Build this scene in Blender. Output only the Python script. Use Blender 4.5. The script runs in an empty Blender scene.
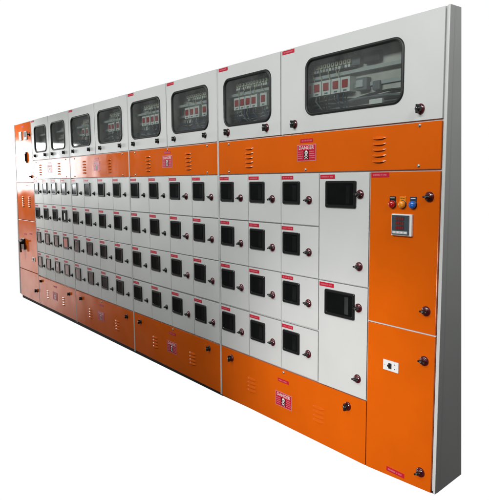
import bpy, bmesh, math, random
from mathutils import Vector, Matrix
random.seed(4)
S = bpy.context.scene
COL = S.collection

# ------------------------------------------------------------------ materials
def mat(name, col, rough=.4, spec=.5, metal=0, coat=0, coat_rough=.05, noise=0, nscale=6, bump=0, bscale=400,
        smudge=0, emit=None, es=0, col2=None):
    m = bpy.data.materials.new(name); m.use_nodes = True
    nt = m.node_tree; N = nt.nodes; L = nt.links
    b = N['Principled BSDF']
    b.inputs['Base Color'].default_value = (*col, 1)
    b.inputs['Roughness'].default_value = rough
    b.inputs['Metallic'].default_value = metal
    b.inputs['Specular IOR Level'].default_value = spec
    b.inputs['Coat Weight'].default_value = coat
    b.inputs['Coat Roughness'].default_value = coat_rough
    tc = N.new('ShaderNodeTexCoord'); geo = N.new('ShaderNodeNewGeometry')
    if noise:
        n = N.new('ShaderNodeTexNoise'); n.inputs['Scale'].default_value = nscale; n.inputs['Detail'].default_value = 5
        L.new(geo.outputs['Position'], n.inputs['Vector'])
        r = N.new('ShaderNodeMapRange'); r.inputs[1].default_value = .3; r.inputs[2].default_value = .7
        L.new(n.outputs['Fac'], r.inputs[0])
        mx = N.new('ShaderNodeMix'); mx.data_type = 'RGBA'
        c2 = col2 or tuple(c*(1-noise) for c in col)
        mx.inputs[6].default_value = (*c2, 1); mx.inputs[7].default_value = (*col, 1)
        L.new(r.outputs[0], mx.inputs[0]); L.new(mx.outputs[2], b.inputs['Base Color'])
    if smudge:
        n = N.new('ShaderNodeTexNoise'); n.inputs['Scale'].default_value = 3.1; n.inputs['Detail'].default_value = 7
        n.inputs['Roughness'].default_value = .65
        L.new(geo.outputs['Position'], n.inputs['Vector'])
        r = N.new('ShaderNodeMapRange'); r.inputs[1].default_value = .35; r.inputs[2].default_value = .7
        r.inputs[3].default_value = rough; r.inputs[4].default_value = rough + smudge
        L.new(n.outputs['Fac'], r.inputs[0]); L.new(r.outputs[0], b.inputs['Roughness'])
    if bump:
        n = N.new('ShaderNodeTexNoise'); n.inputs['Scale'].default_value = bscale; n.inputs['Detail'].default_value = 2
        L.new(geo.outputs['Position'], n.inputs['Vector'])
        n2 = N.new('ShaderNodeTexNoise'); n2.inputs['Scale'].default_value = 2.6; n2.inputs['Detail'].default_value = 1
        L.new(geo.outputs['Position'], n2.inputs['Vector'])
        bp = N.new('ShaderNodeBump'); bp.inputs['Strength'].default_value = bump; bp.inputs['Distance'].default_value = .0006
        L.new(n.outputs['Fac'], bp.inputs['Height'])
        b2 = N.new('ShaderNodeBump'); b2.inputs['Strength'].default_value = .5; b2.inputs['Distance'].default_value = .010
        L.new(n2.outputs['Fac'], b2.inputs['Height']); L.new(bp.outputs[0], b2.inputs['Normal'])
        L.new(b2.outputs[0], b.inputs['Normal'])
    if emit:
        b.inputs['Emission Color'].default_value = (*emit, 1); b.inputs['Emission Strength'].default_value = es
    return m

M = {}
M['white'] = mat('light_grey_powder_coat', (.615, .624, .612), .32, .5, noise=.05, nscale=3, bump=.25, smudge=.15)
M['orange'] = mat('orange_powder_coat', (.70, .116, .003), .075, .32, noise=.09, nscale=4.5, bump=.22, smudge=.12)
M['steel'] = mat('galvanised_tray', (.66, .63, .59), .5, .4, noise=.2, nscale=14)
M['dark'] = mat('dark_gasket_and_shade', (.028, .028, .028), .6, .3, noise=.3, nscale=30)  # also paints the shade in door gaps and under louvers
M['black'] = mat('black_plinth_paint', (.008, .008, .008), .55, .3, noise=.3, nscale=9)
M['plastic'] = mat('black_plastic', (.012, .012, .013), .28, .5, noise=.2, nscale=20)
M['rubber'] = mat('black_rubber_gasket', (.016, .017, .017), .42, .4, noise=.2, nscale=30)
M['metergl'] = mat('smoked_meter_glass', (.006, .007, .007), .07, .3, noise=.3, nscale=16, smudge=.07)
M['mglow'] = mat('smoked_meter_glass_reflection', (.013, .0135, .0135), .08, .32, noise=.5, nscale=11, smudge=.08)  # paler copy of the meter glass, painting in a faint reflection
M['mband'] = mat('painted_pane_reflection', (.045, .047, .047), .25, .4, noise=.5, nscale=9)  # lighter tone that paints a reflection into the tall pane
M['pink'] = mat('pink_film', (.62, .16, .13), .25, .5, noise=.2, nscale=30)
M['maroon'] = mat('maroon_lock_plastic', (.085, .006, .012), .16, .6, coat=.6, noise=.1, nscale=30)
M['red'] = mat('red_plate', (.55, .012, .035), .3, .5, noise=.08, nscale=40)
M['letter'] = mat('white_engraving', (.75, .72, .72), .5, .4, noise=.05, nscale=60)
M['engr'] = mat('pale_pink_engraving', (.62, .23, .28), .5, .4, noise=.1, nscale=60)
M['zinc'] = mat('zinc_screw', (.6, .6, .57), .28, .5, metal=.9, noise=.1, nscale=90)
M['whplastic'] = mat('white_device_plastic', (.78, .78, .76), .35, .5, noise=.08, nscale=30)
M['devred'] = mat('red_toggle', (.42, .03, .03), .4, .5, noise=.1, nscale=50)
M['devgrey'] = mat('grey_device', (.16, .17, .18), .5, .4, noise=.15, nscale=20)
M['devblue'] = mat('blue_cable', (.02, .045, .10), .45, .4, noise=.2, nscale=20)
M['cream'] = mat('cream_terminal', (.55, .52, .42), .5, .4, noise=.12, nscale=60)
M['lampred'] = mat('red_lens', (.45, .003, .004), .15, .6, coat=.5, noise=.05, nscale=50)
M['lampyel'] = mat('yellow_lens', (.85, .28, .01), .15, .6, coat=.5, noise=.05, nscale=50)
M['lampblu'] = mat('blue_lens', (.01, .13, .55), .15, .6, coat=.5, noise=.05, nscale=50)
M['meterface'] = mat('meter_face', (.055, .075, .09), .25, .5, noise=.1, nscale=40)
M['digit'] = mat('red_digits', (.20, .01, .01), .4, .5, noise=.1, nscale=40, emit=(.5, .02, .02), es=.12)
M['silver'] = mat('silver_keys', (.5, .52, .52), .35, .5, noise=.1, nscale=60)

def glass():
    m = bpy.data.materials.new('window_glass'); m.use_nodes = True
    nt = m.node_tree; N = nt.nodes; L = nt.links; N.clear()
    out = N.new('ShaderNodeOutputMaterial'); mix = N.new('ShaderNodeMixShader')
    tr = N.new('ShaderNodeBsdfTransparent'); tr.inputs[0].default_value = (.80, .83, .82, 1)
    gl = N.new('ShaderNodeBsdfGlossy'); gl.inputs['Roughness'].default_value = .03
    fr = N.new('ShaderNodeFresnel'); fr.inputs[0].default_value = 1.5
    n = N.new('ShaderNodeTexNoise'); n.inputs['Scale'].default_value = 5
    g = N.new('ShaderNodeNewGeometry'); L.new(g.outputs['Position'], n.inputs['Vector'])
    r = N.new('ShaderNodeMapRange'); r.inputs[3].default_value = .02; r.inputs[4].default_value = .08
    L.new(n.outputs['Fac'], r.inputs[0]); L.new(r.outputs[0], gl.inputs['Roughness'])
    mb = N.new('ShaderNodeMath'); mb.operation = 'SUBTRACT'; mb.inputs[0].default_value = 1; L.new(g.outputs['Backfacing'], mb.inputs[1])
    mf = N.new('ShaderNodeMath'); mf.operation = 'MULTIPLY'; L.new(fr.outputs[0], mf.inputs[0]); L.new(mb.outputs[0], mf.inputs[1]); L.new(mf.outputs[0], mix.inputs[0]); L.new(tr.outputs[0], mix.inputs[1]); L.new(gl.outputs[0], mix.inputs[2])
    df = N.new('ShaderNodeBsdfDiffuse'); df.inputs[0].default_value = (.72, .75, .74, 1)
    dn = N.new('ShaderNodeMapRange'); dn.inputs[1].default_value = .3; dn.inputs[2].default_value = .75; dn.inputs[3].default_value = .015; dn.inputs[4].default_value = .06
    m2 = N.new('ShaderNodeMixShader'); L.new(n.outputs['Fac'], dn.inputs[0]); L.new(dn.outputs[0], m2.inputs[0])
    L.new(mix.outputs[0], m2.inputs[1]); L.new(df.outputs[0], m2.inputs[2]); L.new(m2.outputs[0], out.inputs[0]); return m
M['glass'] = glass()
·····
[TASK STATEMENT]:
Each line containing the word "scene" counts once; say how many such lines there are, giving only the number.

[RESULT OF THE EXERCISE]:
2